There is a smile on my fingers for you, as I type this — your email is full of feeling and you have used the word 'feel' a lot in it.
You clearly don't lack feelings at all, but you may not be communicating them much or not in a way which makes them visible to others.
There is nothing wrong with this fundamentally — being a private person is fine — but there are times when people need to know you understand their emotions. That you get what they feel.
In communications a lot of research has been done into this. If you wish to build rapport with someone, that is to say, achieve a productive outcome (even if you don't like them), then you must pay attention to their emotional states. People who fail to do this are poor communicators and, if they are salesmen for example, will not get repeat sales and have to re-invent their order book every year. It is an expensive strategy.
You say 'I feel people don't think I have feelings' — it may not be that. They know you do have feelings (I would bet money on it), but they can't see them, don't know what they are, and so can't respond to them or you on that level. This means your relationships may lack warmth or connection. I suspect this is really what is going on — and also what you are feeling.
If your choice has been not to share your emotions with non-family members, then people will not be seeing any evidence of them, so why indeed would they say you have any? Do you see what I mean?
If this is not making you happy, you must remember that this has been your choice.I am not saying this to blame you (pls take any notion of that out of this), but ascribing your current dissatisfaction to the behaviours of others is to give all of your power away.
The moment you take back your power and own what you chose to do, you become very very powerful in this situation and everything can change. You could start just by beginning to share how you feel a bit more. You have done this really well in your question, so it is not as if you are unable to do it. You don't have to do this all the time. Pick your moment and the person to share with.
Once you open the gates a bit more, people will connect with you, they will clearly have more of a window into your world, and your misgivings will melt away.

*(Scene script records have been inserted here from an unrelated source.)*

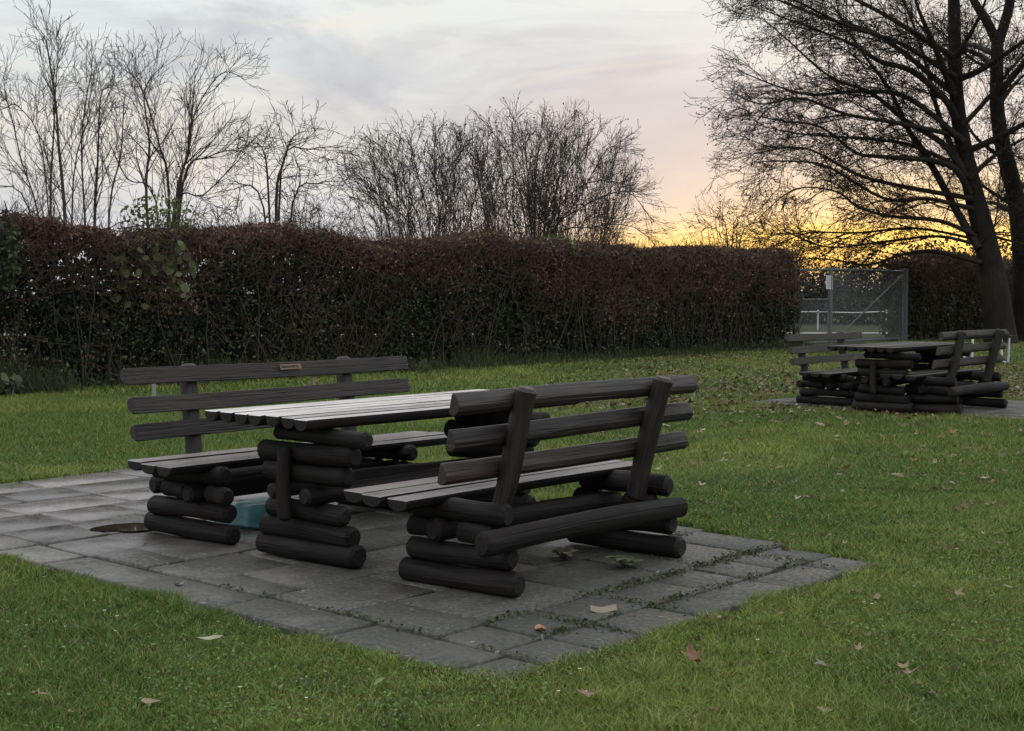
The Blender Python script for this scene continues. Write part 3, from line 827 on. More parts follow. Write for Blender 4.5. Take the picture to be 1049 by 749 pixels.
tall_tree(22, 39.5, [([(1050, 354, 0), (1050, 300, 0), (1047, 250, 0), (1040, 200, .1), (1026, 143, .1), (1021, 100, .1), (1022, 33, .2)], [.40, .34, .29, .25, .22, .195, .16]), ([(1022, 45, .2), (1010, 20, .2), (996, -3, .4), (975, -60, .8)], [.15, .13, .11, .03]), ([(1022, 45, .2), (1032, 14, .1), (1040, -30, -.2), (1050, -110, -.5)], [.16, .14, .12, .03])],
  [([(1044, 215), (1012, 195), (990, 180), (975, 160)], .08, -1.2), ([(1024, 110), (1045, 80), (1080, 60)], .1, 1), ([(1032, 165), (1000, 140), (985, 118), (970, 80)], .08, 1.6), ([(1048, 245), (1075, 215), (1110, 190)], .1, -1), ([(1022, 70), (1000, 62), (975, 40), (950, 20)], .07, -1.5), ([(1040, 200), (1070, 170), (1105, 140)], .1, 1)],
  'second tall bare tree at the right picture edge, its trunk forking high up', 1050, .35, 4)
# ------------------------------------------------------------------ hedge
M['hedge_twig'] = mat_bark('red_brown_hedge_twigs', (.06, .036, .028), (.15, .098, .075))
def hedge(s0, s1, H0, H1, label, seed, dens, leaf):
    root = empty('hedge', (*hl((s0 + s1) / 2, -.6), -.03)); mv = np.array(root.location)
    L = s1 - s0; T = 1.25
    def top(s): return H0 + (H1 - H0) * (s - s0) / L + (fbm(s, s * 0 + seed, 1.7, seed) - .5) * .40 + (vnoise(s, s * 0, .3, seed + 5) - .5) * .30
    def bulge(s, h): return (fbm(s, h * 1.4, 1.3, seed + 11) - .5) * .5 + (vnoise(s, h, .3, seed + 17) - .5) * .18
    def place(n, mode):
        s = R.uniform(s0, s1, n); tp = top(s)
        if mode == 'front':
            h = R.uniform(0.02, 1, n) ** .92 * tp; d = bulge(s, h) - np.abs(R.normal(0, .13, n)) - .10 * (h / tp > .93) * R.rand(n)
        elif mode == 'top':
            h = tp - np.abs(R.normal(0, .10, n)) + .0; d = R.uniform(-T, .05, n) + bulge(s, h) * .5
        elif mode == 'end':
            e = R.rand(n) > .5; h = R.uniform(0, 1, n) * tp; d = R.uniform(-T, 0, n); s = np.where(e, s0 - (bulge(d * 2, h)) * .7, s1 + bulge(d * 2, h) * .7)
        else:
            h = R.uniform(0.02, 1, n) * tp; d = R.uniform(-T, -.15, n)
        # thin places where the light comes through
        hole = fbm(s, h * .8, .5, seed + 31)
        keep = (hole < .57 + .14 * R.rand(n) + .10 * np.clip(s / 14, 0, 1)) | (R.rand(n) < .3)
        low = R.rand(n) < np.clip(.56 + .6 * h / tp, 0, 1)
        k = keep & low
        return s[k], h[k], d[k], tp[k]
    S = [place(int(n), m_) for n, m_ in ((dens * L * 1.75, 'front'), (dens * L * .9, 'top'), (dens * L * 2.3, 'in'), (dens * 3, 'end'))]
    big = np.concatenate([np.full(len(x[0]), f) for x, f in zip(S, (1, 1, 1.9, 1))])
    s, h, d, tp = [np.concatenate(x) for x in zip(*S)]
    xy = HA[None] + HD[None] * s[:, None] + HN[None] * d[:, None]
    P = np.stack([xy[:, 0], xy[:, 1], h - .03], 1)
    n = len(P)
    br = np.clip((h / tp - .50) * 3.2 + (fbm(s, h, 1.5, seed + 41) - .5) * 4.2 + (fbm(s, h, 4., seed + 45) - .5) * 2.6, 0, 1)
    pick = R.rand(n) < br * .92 + .05
    ol = R.rand(n) < np.clip((fbm(s, h, 1.4, seed + 51) - .42) * 3.2, .04, .75)
    brown = np.array([.145, .082, .060]); tan = np.array([.24, .17, .11]); green = np.array([.028, .041, .020]); olive = np.array([.115, .112, .05])
    t = np.where(pick[:, None], brown, green)
    t = np.where((ol & (R.rand(n) < .6))[:, None], olive, t)
    t = np.where((pick & (R.rand(n) < .13))[:, None], tan, t)
    t = t * R.uniform(.35, 1.6, (n, 1))
    leaf_cloud('foliage', P - mv, leaf * big, t, M['leaf'], root, asp=.62)
    rs = random.Random(seed); polys = []
    for i in range(int(L * 12)):
        a = rs.uniform(s0, s1); b = rs.uniform(-T + .1, .12) if rs.random() < .6 else rs.uniform(-.05, .14); H = float(top(np.array([a]))[0]) * rs.uniform(.45, .98)
        q = hl(a, b); p = Vector((q[0], q[1], -.04)) - Vector(mv); pts = [p]; dx = rs.gauss(0, .10)
        for k in range(5):
            dx += rs.gauss(0, .09)
            p = p + Vector((HD[0] * dx * H / 5 * 2, HD[1] * dx * H / 5 * 2, H / 5)) + Vector((rs.gauss(0, .02), rs.gauss(0, .02), 0)); pts.append(p)
        r = rs.uniform(.006, .02); polys.append((pts, [r * (1 - .13 * k) for k in range(6)], 4))
    if s0 < 0:      # pale knot of climbing stems
        for i in range(26):
            a = px_to_s(354) + rs.gauss(0, .22); q = hl(a, .1 + rs.uniform(0, .1)); p = Vector((q[0], q[1], -.03)) - Vector(mv); pts = [p]; d = Vector((rs.gauss(0, .3) * HD[0], rs.gauss(0, .3) * HD[1], 1))
            for k in range(7):
                d = (d + Vector((rs.gauss(0, .45) * HD[0], rs.gauss(0, .45) * HD[1], rs.uniform(-.1, .3)))).normalized(); p = p + d * rs.uniform(.14, .32); pts.append(p)
            r = rs.uniform(.006, .013); polys.append((pts, [r * (1 - .1 * k) for k in range(8)], 5))
    tubes('stems', polys, M['stem'], root)
    polys = []
    for i in range(int(L * 520)):
        a = rs.uniform(s0, s1); tz = float(top(np.array([a]))[0]); up = rs.random() < .24
        b = rs.uniform(-T, .05) if up else rs.gauss(.02, .09); z = tz - rs.uniform(.0, .25) if up else tz * rs.uniform(.05, 1.0) ** .6 - .12
        q = hl(a, b); p = Vector((q[0], q[1], z - .03)) - Vector(mv)
        d = Vector((rs.gauss(0, .6), rs.gauss(0, .45), rs.uniform(.0, 1.2))).normalized(); ln = rs.uniform(.12, .55 if up else .55); rt = rs.uniform(.003, .0065)
        if not up and z < tz * .55 and rs.random() < .7: continue
        polys.append(([p, p + d * ln * .5 + Vector((rs.gauss(0, .02), rs.gauss(0, .02), 0)), p + d * ln], [rt, rt * .8, .0025], 3))
    tubes('shoots', polys, M['hedge_twig'], root)
    tag(root, label, 'hedge')
    return top
SG0, SG1, SG2 = px_to_s(811, -.3), px_to_s(850, -.3), px_to_s(927, -.3)
top_l = hedge(-4.5, SG0 - .1, 2.40, 2.40, 'long brown and dark green hedge running from the left picture edge to the mesh gate', 3, 1750, .062)
hedge(SG2 + .2, SG2 + 15, 2.42, 2.5, 'dark hedge to the right of the mesh gate, behind the tall trees', 8, 1100, .08)

def big_leaves(name, px0, px1, py0, py1, n, size, tone, label, cat, nofs, up=.3, stems=14, shape=.8, dspread=.15, hang=False):
    s = px_to_s((px0 + px1) / 2, nofs); base = hl(s, nofs); root = empty(name, (*base, -.03)); mv = np.array(root.location)
    Y = base[1]; P = []; rs = random.Random(n + int(px0)); polys = []
    cx_, cy_ = (px0 + px1) / 2, (py0 + py1) / 2
    while len(P) < n:
        a, b = rs.uniform(-1, 1), rs.uniform(-1, 1)
        if a * a + b * b > 1 or rs.random() < .3 * (a * a + b * b): continue
        q = at(cx_ + a * (px1 - px0) / 2, cy_ + b * (py1 - py0) / 2, Y + rs.uniform(-dspread, dspread)); P.append(q)
    P = np.array(P) - mv
    (round_leaves if size > .12 else leaf_cloud)('leaves', P, np.full(n, size), np.array(tone)[None] * R.uniform(.6, 1.4, (n, 1)), M['leaf'], root, asp=shape)
    for i in range(stems):
        q = Vector(P[rs.randrange(n)]); st = Vector((rs.gauss(0, .1), rs.gauss(0, .1), 0)) if not hang else Vector(at(rs.uniform(px0 + 10, px1 - 10), py0 - 6, Y + .1)) - Vector(mv); mid = (q + st) / 2 + Vector((rs.gauss(0, .12), rs.gauss(0, .06), .2))
        a, rad, _, _ = path_branch([st, mid, q], .009, .004); polys.append((a, rad, 4))
    tubes('stalks', polys, M['stem'], root)
    return tag(root, label, cat)
big_leaves('bramble', 92, 205, 240, 318, 105, .125, (.095, .105, .045), 'bramble with large pale leaves hanging on the dark left hedge', 'bramble', .22, shape=.85, dspread=.10, hang=True)
big_leaves('leafy_shrub', 120, 205, 200, 250, 420, .085, (.11, .135, .045), 'yellow green leafy shrub poking out of the hedge top above the bramble', 'shrub', -.5, shape=.55, dspread=.35)
big_leaves('leafy_shrub', 540, 594, 240, 268, 330, .075, (.115, .15, .05), 'small bright green tuft growing out of the hedge top below the wide bare shrub', 'shrub', -.35, shape=.5, dspread=.3)
big_leaves('leafy_shrub', -8, 22, 222, 300, 420, .08, (.05, .07, .03), 'dark green leafy shrub growing in the hedge at the left picture edge', 'shrub', .1, shape=.6, dspread=.25, hang=True)
big_leaves('dock_plant', 408, 446, 372, 388, 26, .20, (.085, .10, .045), 'low dock plant with broad pale leaves at the hedge foot', 'plant', .75, stems=6, shape=.5, dspread=.15)
big_leaves('dock_plant', -4, 22, 385, 408, 26, .16, (.085, .10, .045), 'broad leaved weed at the foot of the hedge at the left picture edge', 'plant', .5, stems=6, shape=.55, dspread=.12)

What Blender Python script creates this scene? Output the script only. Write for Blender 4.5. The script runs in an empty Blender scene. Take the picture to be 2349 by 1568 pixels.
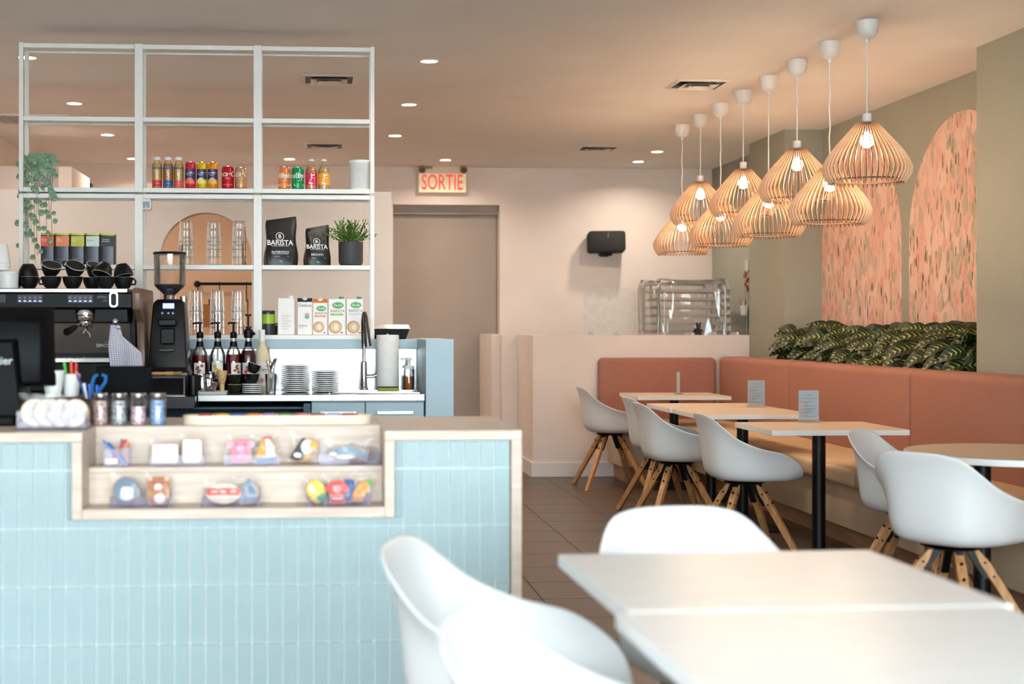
import bpy, bmesh, math, random
from math import sin, cos, pi, radians as R
from mathutils import Vector, Matrix
random.seed(7)
SC = bpy.context.scene
COL = SC.collection

# ---------------------------------------------------------------- camera
cam_d = bpy.data.cameras.new('camera'); cam = bpy.data.objects.new('camera', cam_d); COL.objects.link(cam)
cam_d.sensor_width = 36; cam_d.sensor_fit = 'HORIZONTAL'; cam_d.lens = 50
cam.location = (0, 0, 1.28)
cam.rotation_euler = (R(90), 0, -math.atan(226 / 3262.5))
cam_d.shift_x = (1174.5 - 941) / 2349
cam_d.shift_y = -(784 - 750) / 2349
cam_d.clip_end = 200; cam_d.clip_start = 0.05
cam_d.dof.use_dof = True; cam_d.dof.focus_distance = 8.3; cam_d.dof.aperture_fstop = 2.2
SC.camera = cam

# ---------------------------------------------------------------- world, daylight, exposure
SKY_STRENGTH = 19.0
PENDANT_W = 9.0
DOWN_W = 10.0
world = bpy.data.worlds.new('overcast_sky'); SC.world = world; world.use_nodes = True
bg = world.node_tree.nodes['Background']
bg.inputs[0].default_value = (0.86, 0.94, 1.0, 1); bg.inputs[1].default_value = SKY_STRENGTH
SC.view_settings.view_transform = 'Standard'; SC.view_settings.look = 'None'
SC.view_settings.gamma = 1; SC.view_settings.use_curve_mapping = False
SC.view_settings.exposure = 0.0
SC.cycles.use_denoising = True
SC.cycles.sample_clamp_indirect = 8
SC.cycles.caustics_reflective = False; SC.cycles.caustics_refractive = False
SC.cycles.max_bounces = 8; SC.cycles.diffuse_bounces = 4; SC.cycles.glossy_bounces = 3; SC.cycles.transparent_max_bounces = 16
SC.cycles.use_adaptive_sampling = True; SC.cycles.adaptive_threshold = 0.18; SC.cycles.adaptive_min_samples = 24
# the glazed shop front behind the camera: portal for the sky light
pl = bpy.data.lights.new('shopfront_daylight', 'AREA'); pl.shape = 'RECTANGLE'; pl.size = 5.6; pl.size_y = 2.5
po = bpy.data.objects.new('shopfront_daylight', pl); COL.objects.link(po)
po.location = (0.5, -0.95, 1.45); po.rotation_euler = (R(90), 0, 0)
pl.cycles.is_portal = True

# ---------------------------------------------------------------- helpers
def lin(c):
    c = c / 255.0
    return c / 12.92 if c <= 0.04045 else ((c + 0.055) / 1.055) ** 2.4
def rgb(r, g, b): return (lin(r), lin(g), lin(b), 1)

class NT:
    def __init__(s, name):
        s.m = bpy.data.materials.new(name); s.m.use_nodes = True
        s.t = s.m.node_tree; s.b = s.t.nodes['Principled BSDF']; s.out = s.t.nodes['Material Output']
    def n(s, kind, **kw):
        x = s.t.nodes.new(kind)
        for k, v in kw.items(): setattr(x, k, v)
        return x
    def l(s, a, b): s.t.links.new(a, b)

MATS = {}
def mat(name, col=None, rough=0.5, metal=0.0, var=0.04, scale=25, bump=0.0, bscale=60, spec=0.5, coat=0.0, emit=0.0, ecol=None, sheen=0.0, stretch=(1, 1, 1)):
    if name in MATS: return MATS[name]
    t = NT(name); b = t.b
    tc = t.n('ShaderNodeTexCoord'); mp = t.n('ShaderNodeMapping'); mp.inputs['Scale'].default_value = stretch
    t.l(tc.outputs['Object'], mp.inputs['Vector'])
    no = t.n('ShaderNodeTexNoise'); no.inputs['Scale'].default_value = scale; no.inputs['Detail'].default_value = 3
    t.l(mp.outputs[0], no.inputs['Vector'])
    cr = t.n('ShaderNodeValToRGB')
    lo = tuple(max(0, c * (1 - var * 1.5)) for c in col[:3]) + (1,); hi = tuple(min(1, c * (1 + var)) for c in col[:3]) + (1,)
    cr.color_ramp.elements[0].position = 0.3; cr.color_ramp.elements[1].position = 0.7
    cr.color_ramp.elements[0].color = lo; cr.color_ramp.elements[1].color = hi
    t.l(no.outputs[0], cr.inputs[0]); t.l(cr.outputs[0], b.inputs['Base Color'])
    b.inputs['Roughness'].default_value = rough; b.inputs['Metallic'].default_value = metal
    b.inputs['Specular IOR Level'].default_value = spec; b.inputs['Coat Weight'].default_value = coat
    b.inputs['Sheen Weight'].default_value = sheen
    if bump:
        n2 = t.n('ShaderNodeTexNoise'); n2.inputs['Scale'].default_value = bscale; n2.inputs['Detail'].default_value = 4
        t.l(mp.outputs[0], n2.inputs['Vector'])
        bp = t.n('ShaderNodeBump'); bp.inputs['Strength'].default_value = bump; bp.inputs['Distance'].default_value = 0.01
        t.l(n2.outputs[0], bp.inputs['Height']); t.l(bp.outputs[0], b.inputs['Normal'])
    if emit:
        b.inputs['Emission Color'].default_value = ecol or col; b.inputs['Emission Strength'].default_value = emit
    MATS[name] = t.m
    return t.m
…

One last thing — avoid accusing others of judging you. You are judging them by doing this and this causes alienation and so will only undermine you further. This is not going to help you. To achieve rapport, you need to be judgement-free, so keep an open mind and consign your worries/fears/misgivings to the trash while you do something more practical around this — if indeed you wish to do this.
My suggestion?
Just try putting out a new energy for a bit — say 'I feel' a bit more often and speak honestly about what you feel. It does not have to be a heavy moment in your life — if you keep it simple, I am sure your sense of what is happening will change.
Actually, I think you will open up whole new vistas this way.